Copy all of the material exactly. Pictures are not to appear in the copy.

§ Data:
————

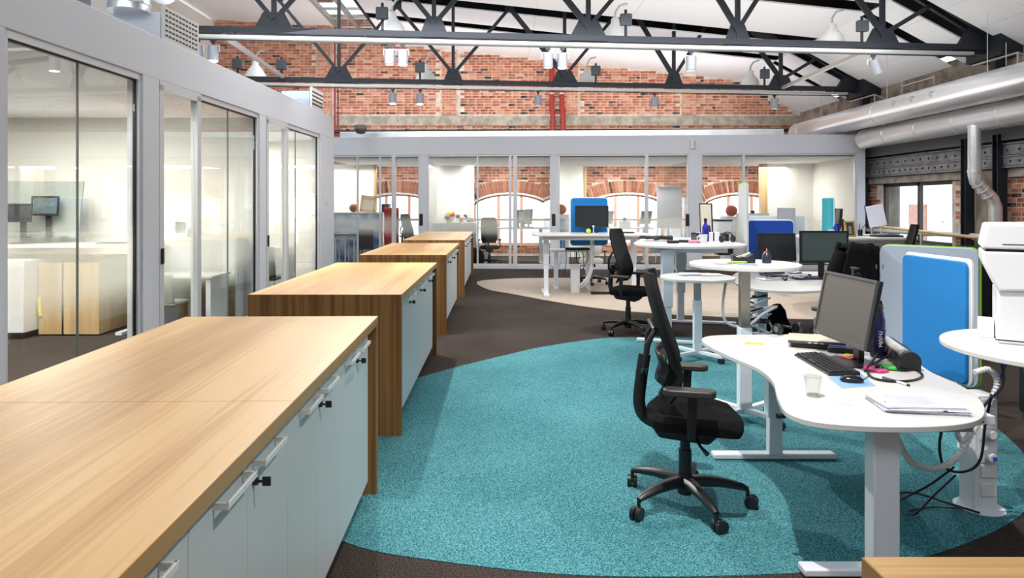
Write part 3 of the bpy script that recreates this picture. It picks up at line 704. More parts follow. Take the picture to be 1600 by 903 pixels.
# ================= DUCTS =================
def duct(name, label, x, z, r, y0, y1, seams, spiral=False):
    t = thing(name, label, 'duct', (x, y0, z)); L = y1-y0
    n = int(L/.09) if spiral else 2; pts = [(0, L*i/n, 0) for i in range(n+1)]
    rr = [r*(1+(.012 if i % 2 else 0)) for i in range(n+1)] if spiral else r
    MB().tube(pts, rr, 28).build('spiral_tube' if spiral else 'tube', galv, t, smooth=True)
    for s in seams: MB().cyl((0, s, 0), (0, s+.04, 0), r*1.035, n=28).build('joint_band', galv, t, smooth=True)
    for s in range(1, int(L), 3): MB().cyl((0, s, r), (0, s, r+1.0), .006, n=6).build('hanger_wire', steel_pale, t)
    return t
t = duct('spiral_air_duct', 'thick upper silver spiral air duct along the right wall', 8.3, 3.63, .26, 4.5, 18.9, [1.6, 5.4, 10.2, 13.9], True)
for y in (12.6, 13.2, 13.8): MB().cyl((8.3-.2-8.3, y-4.5, .06), (-.275, y-4.5, .065), .06, n=14).build('nozzle', steel_pale, t)
duct('air_duct', 'lower silver air duct with joint bands along the right wall', 8.62, 3.17, .225, 4.5, 16.0, [1.2+1.15*i for i in range(9)])
t = thing('drop_pipe', 'silver drop pipe bending down from the lower duct to the right', 'duct', (8.5, 12.1, 0))
MB().tube([(0, 0, 3.05), (0, 0, 2.15), (.02, 0, 2.05), (.33, 0, 1.72), (.38, 0, 1.58), (.38, 0, .1)], .105, 18).build('pipe', galv, t, smooth=True)
for z in (3.0, 2.2): MB().cyl((0, 0, z), (0, 0, z+.04), .115, n=18).build('joint_band', galv, t)
for i in range(3): MB().cyl((.06+.09*i, 0, 2.0-.1*i), (.08+.09*i, 0, 1.98-.1*i), .113, n=18).build('joint_band', galv, t)
for i, (y0, y1) in enumerate(((11.4, 12.5), (13.6, 14.7), (15.8, 16.9))):
    t = thing('duct_bracket', ['nearest grey bracket above the upper duct', 'middle grey bracket above the upper duct', 'farthest grey bracket above the upper duct'][i], 'bracket')
    MB().tube([(XR-.02, y0, 4.0), (8.75, y0, 4.2), (8.75, y1, 4.2)], .02, 4).tube([(8.75, y0, 4.2), (8.75, y0, 3.85)], .02, 4).tube([(8.75, y1, 4.2), (XR, y1, 3.9)], .02, 4).build('arm', steel_pale, t)
t = thing('eaves_beam', 'dark steel eaves beam stub where the near truss meets the wall', 'beam')
MB().b2(8.9, XR, 12.0, 12.9, 4.3, 4.75).build('beam', steel, t)
MB().b2(8.95, 9.15, 12.2, 12.35, 3.9, 4.35).build('post', steel, t)
t = thing('eaves_beam', 'dark steel eaves beam stub where the far truss meets the wall', 'beam')
MB().b2(8.85, XR, 16.5, 17.3, 4.3, 4.7).build('beam', steel, t); MB().b2(8.95, 9.15, 16.7, 16.85, 3.85, 4.3).build('post', steel, t)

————

§ Answer to this problem:
Write part 3 of the bpy script that recreates this picture. It picks up at line 704. More parts follow. Take the picture to be 1600 by 903 pixels.
# ================= DUCTS =================
def duct(name, label, x, z, r, y0, y1, seams, spiral=False):
    t = thing(name, label, 'duct', (x, y0, z)); L = y1-y0
    n = int(L/.09) if spiral else 2; pts = [(0, L*i/n, 0) for i in range(n+1)]
    rr = [r*(1+(.012 if i % 2 else 0)) for i in range(n+1)] if spiral else r
    MB().tube(pts, rr, 28).build('spiral_tube' if spiral else 'tube', galv, t, smooth=True)
    for s in seams: MB().cyl((0, s, 0), (0, s+.04, 0), r*1.035, n=28).build('joint_band', galv, t, smooth=True)
    for s in range(1, int(L), 3): MB().cyl((0, s, r), (0, s, r+1.0), .006, n=6).build('hanger_wire', steel_pale, t)
    return t
t = duct('spiral_air_duct', 'thick upper silver spiral air duct along the right wall', 8.3, 3.63, .26, 4.5, 18.9, [1.6, 5.4, 10.2, 13.9], True)
for y in (12.6, 13.2, 13.8): MB().cyl((8.3-.2-8.3, y-4.5, .06), (-.275, y-4.5, .065), .06, n=14).build('nozzle', steel_pale, t)
duct('air_duct', 'lower silver air duct with joint bands along the right wall', 8.62, 3.17, .225, 4.5, 16.0, [1.2+1.15*i for i in range(9)])
t = thing('drop_pipe', 'silver drop pipe bending down from the lower duct to the right', 'duct', (8.5, 12.1, 0))
MB().tube([(0, 0, 3.05), (0, 0, 2.15), (.02, 0, 2.05), (.33, 0, 1.72), (.38, 0, 1.58), (.38, 0, .1)], .105, 18).build('pipe', galv, t, smooth=True)
for z in (3.0, 2.2): MB().cyl((0, 0, z), (0, 0, z+.04), .115, n=18).build('joint_band', galv, t)
for i in range(3): MB().cyl((.06+.09*i, 0, 2.0-.1*i), (.08+.09*i, 0, 1.98-.1*i), .113, n=18).build('joint_band', galv, t)
for i, (y0, y1) in enumerate(((11.4, 12.5), (13.6, 14.7), (15.8, 16.9))):
    t = thing('duct_bracket', ['nearest grey bracket above the upper duct', 'middle grey bracket above the upper duct', 'farthest grey bracket above the upper duct'][i], 'bracket')
    MB().tube([(XR-.02, y0, 4.0), (8.75, y0, 4.2), (8.75, y1, 4.2)], .02, 4).tube([(8.75, y0, 4.2), (8.75, y0, 3.85)], .02, 4).tube([(8.75, y1, 4.2), (XR, y1, 3.9)], .02, 4).build('arm', steel_pale, t)
t = thing('eaves_beam', 'dark steel eaves beam stub where the near truss meets the wall', 'beam')
MB().b2(8.9, XR, 12.0, 12.9, 4.3, 4.75).build('beam', steel, t)
MB().b2(8.95, 9.15, 12.2, 12.35, 3.9, 4.35).build('post', steel, t)
t = thing('eaves_beam', 'dark steel eaves beam stub where the far truss meets the wall', 'beam')
MB().b2(8.85, XR, 16.5, 17.3, 4.3, 4.7).build('beam', steel, t); MB().b2(8.95, 9.15, 16.7, 16.85, 3.85, 4.3).build('post', steel, t)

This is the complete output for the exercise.